As an author who thinks it’s important to write about those with marginalized identities, I consciously chose to avoid some tropes while incorporating some very common trans narratives, and I was aiming for a good balance of both (rejecting some overdone “tragic trans person” elements while adopting certain bits that many many trans people whose stories I’ve read have described as part of their lives). I agree with some others that it’s very important that authors don’t consider ourselves restricted to writing only viewpoints we’re personally living or have lived. We do need to step out of our comfort zones and consider presenting characters with minority or marginalized identities as worthy protagonists with stories that aren’t just “for” reading by those with the same identities. We need stories by those with marginalized identities too, and we need to make room for them since they are guaranteed to have perspectives that will be valuable and probably new to those who don’t have their experience. But I think it would be wrong to say only trans authors can/should write trans characters, and those authors who attempt it without personal experience simply need to do their best to present it responsibly and sensitively. I hope my story has done that.

Very few of my stories involve autobiographical viewpoints. In my short stories, I have only ever written one asexual aromantic protagonist (and she’s in a queerplatonic partnership, unlike me). That one’s in consideration by a magazine right now and we’ll see if it hits. This story about a trans girl just got accepted and will be published soon. My other two stories that have found success have a protagonist whose gender is not revealed (with a focus character who is agoraphobic), and a protagonist whose orientation is probably bisexual–maybe homosexual demi-heterosexual would be more specific? (with a focus character who is lesbian).
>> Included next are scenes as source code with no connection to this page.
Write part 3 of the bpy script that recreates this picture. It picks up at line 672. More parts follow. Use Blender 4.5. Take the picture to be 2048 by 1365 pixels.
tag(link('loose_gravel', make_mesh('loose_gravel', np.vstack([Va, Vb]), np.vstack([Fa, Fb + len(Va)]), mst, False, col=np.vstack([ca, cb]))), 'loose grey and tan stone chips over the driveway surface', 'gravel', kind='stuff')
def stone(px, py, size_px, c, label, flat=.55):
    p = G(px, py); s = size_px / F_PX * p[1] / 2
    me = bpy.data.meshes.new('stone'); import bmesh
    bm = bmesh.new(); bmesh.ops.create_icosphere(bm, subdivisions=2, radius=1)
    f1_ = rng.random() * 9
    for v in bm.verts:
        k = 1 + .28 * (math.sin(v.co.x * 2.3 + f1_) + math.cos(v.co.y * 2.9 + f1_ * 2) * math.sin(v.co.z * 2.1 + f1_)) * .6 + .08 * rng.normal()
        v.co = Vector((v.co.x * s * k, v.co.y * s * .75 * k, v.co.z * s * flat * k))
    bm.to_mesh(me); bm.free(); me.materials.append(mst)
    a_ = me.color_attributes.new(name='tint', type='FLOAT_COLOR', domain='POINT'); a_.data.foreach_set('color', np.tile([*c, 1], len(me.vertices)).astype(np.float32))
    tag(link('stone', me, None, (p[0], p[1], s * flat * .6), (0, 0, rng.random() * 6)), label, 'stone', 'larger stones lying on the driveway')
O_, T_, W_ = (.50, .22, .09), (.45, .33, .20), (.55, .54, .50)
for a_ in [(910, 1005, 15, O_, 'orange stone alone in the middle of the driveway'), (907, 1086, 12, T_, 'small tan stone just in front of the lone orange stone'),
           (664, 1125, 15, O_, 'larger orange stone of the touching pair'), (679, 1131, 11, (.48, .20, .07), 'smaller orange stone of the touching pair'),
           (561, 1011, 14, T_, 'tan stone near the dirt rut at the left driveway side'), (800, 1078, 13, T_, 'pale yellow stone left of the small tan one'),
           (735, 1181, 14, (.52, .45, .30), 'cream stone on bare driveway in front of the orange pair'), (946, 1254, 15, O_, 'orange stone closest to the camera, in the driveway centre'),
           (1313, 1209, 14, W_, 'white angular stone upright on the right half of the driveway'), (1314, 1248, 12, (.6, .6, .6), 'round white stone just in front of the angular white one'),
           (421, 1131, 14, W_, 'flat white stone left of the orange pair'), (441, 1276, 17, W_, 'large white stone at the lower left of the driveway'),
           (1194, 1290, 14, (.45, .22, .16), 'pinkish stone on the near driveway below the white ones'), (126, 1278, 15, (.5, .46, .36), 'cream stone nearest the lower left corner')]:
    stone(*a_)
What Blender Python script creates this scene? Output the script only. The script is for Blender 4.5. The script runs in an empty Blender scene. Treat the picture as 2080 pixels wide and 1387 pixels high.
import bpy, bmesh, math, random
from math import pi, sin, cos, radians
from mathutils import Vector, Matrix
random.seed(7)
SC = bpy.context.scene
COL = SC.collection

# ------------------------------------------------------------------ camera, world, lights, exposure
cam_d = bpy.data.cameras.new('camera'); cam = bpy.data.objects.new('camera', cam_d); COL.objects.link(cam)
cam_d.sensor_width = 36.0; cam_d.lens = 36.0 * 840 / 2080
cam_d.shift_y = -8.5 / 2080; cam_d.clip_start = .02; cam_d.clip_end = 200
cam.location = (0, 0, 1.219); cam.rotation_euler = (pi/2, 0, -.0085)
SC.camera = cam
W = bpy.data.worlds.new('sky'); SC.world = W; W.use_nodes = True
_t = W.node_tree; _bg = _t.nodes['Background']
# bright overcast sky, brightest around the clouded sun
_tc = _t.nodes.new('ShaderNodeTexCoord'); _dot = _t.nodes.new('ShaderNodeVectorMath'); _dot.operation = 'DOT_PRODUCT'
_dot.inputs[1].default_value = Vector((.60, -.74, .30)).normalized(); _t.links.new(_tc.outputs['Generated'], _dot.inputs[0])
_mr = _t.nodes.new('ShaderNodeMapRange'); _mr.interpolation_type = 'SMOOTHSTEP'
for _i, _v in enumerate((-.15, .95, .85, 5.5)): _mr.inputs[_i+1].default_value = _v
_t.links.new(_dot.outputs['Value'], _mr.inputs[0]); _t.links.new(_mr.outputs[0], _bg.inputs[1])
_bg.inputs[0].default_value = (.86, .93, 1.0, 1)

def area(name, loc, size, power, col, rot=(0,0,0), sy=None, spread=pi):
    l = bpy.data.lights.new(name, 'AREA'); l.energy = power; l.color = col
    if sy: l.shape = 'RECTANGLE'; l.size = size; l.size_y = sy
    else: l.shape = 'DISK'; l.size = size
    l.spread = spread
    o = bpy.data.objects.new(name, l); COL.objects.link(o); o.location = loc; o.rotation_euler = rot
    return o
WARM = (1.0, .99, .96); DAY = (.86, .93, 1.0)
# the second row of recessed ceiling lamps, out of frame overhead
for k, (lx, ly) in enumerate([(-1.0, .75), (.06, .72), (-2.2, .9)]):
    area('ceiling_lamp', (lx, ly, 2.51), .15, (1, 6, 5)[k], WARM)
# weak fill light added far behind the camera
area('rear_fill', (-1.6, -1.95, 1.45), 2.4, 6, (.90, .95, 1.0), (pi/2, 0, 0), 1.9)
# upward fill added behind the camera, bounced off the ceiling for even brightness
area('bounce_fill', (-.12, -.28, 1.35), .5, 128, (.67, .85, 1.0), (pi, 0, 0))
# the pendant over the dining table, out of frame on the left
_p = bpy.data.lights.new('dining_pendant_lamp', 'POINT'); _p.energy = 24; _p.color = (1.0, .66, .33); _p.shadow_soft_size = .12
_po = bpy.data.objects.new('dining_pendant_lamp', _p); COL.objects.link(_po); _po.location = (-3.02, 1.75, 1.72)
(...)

I also have a fair number of male characters and romantic characters and characters who have beliefs I don’t share and people far younger or older than I am and characters who are married or engaged or are parents. Some of those identities didn’t require much “research” because there are so many presentations of them in our society that any one I choose will probably be pretty close to accurate and won’t reflect on the group as a whole as a rare representation of those identities. And some of them did require more reading and checking for understanding with readers who have lived those experiences. It depends.

But I do want to say for the record that I don’t write characters with diverse backgrounds because I’m trying to do the right thing for diversity in a trend, or because I feel like it’s my cis able-bodied neurotypical white girl responsibility to champion these voices in mainstream venues, or because I have a weird outsider’s/ally’s fascination with any one of them. It’s because I know people with these identities who are part of my daily life and whom I love, and because they are part of the fabric of my reality, it naturally occurs to me sometimes that my characters might be like them. Some of my decisions about how to frame my characters have been deliberate and some have just evolved from how I understand the people in my life and in my communities. However, at the end of the day, characters are their own people, and they are never explicitly based on people I know. Experiences my friends and acquaintances have moving through the world with less common and marginalized identities do help inform my understandings of their challenges and triumphs, but I don’t outright appropriate them to tell some kind of hijacked, oversimplified, distorted amalgam of their stories. I am still telling the story of a fictional character every time I write something like this.

But I know ignorance can cause good intentions to do more harm than good sometimes, and it’s hard to know what you’re ignorant about. I guess what I’m saying by expressing my anxiety about this is that I acknowledge that I’m not perfect, and that my story may not be perfect, and that I understand why some trans people can be wary of cis people writing trans characters, and that I know better than to guarantee that my story isn’t one of the bad ones. I also think the story legitimately isn’t about much beyond an “issue story” of my character fighting to be recognized as her gender, though I do think we need explicit “issue stories” as well as stories in which characters are just incidentally trans. I hope it’s valuable to readers, or that it at least entertains and does not actively damage.

I guess I’m probably overthinking the importance of this, but as I’ve said before, some of us are our own worst critics.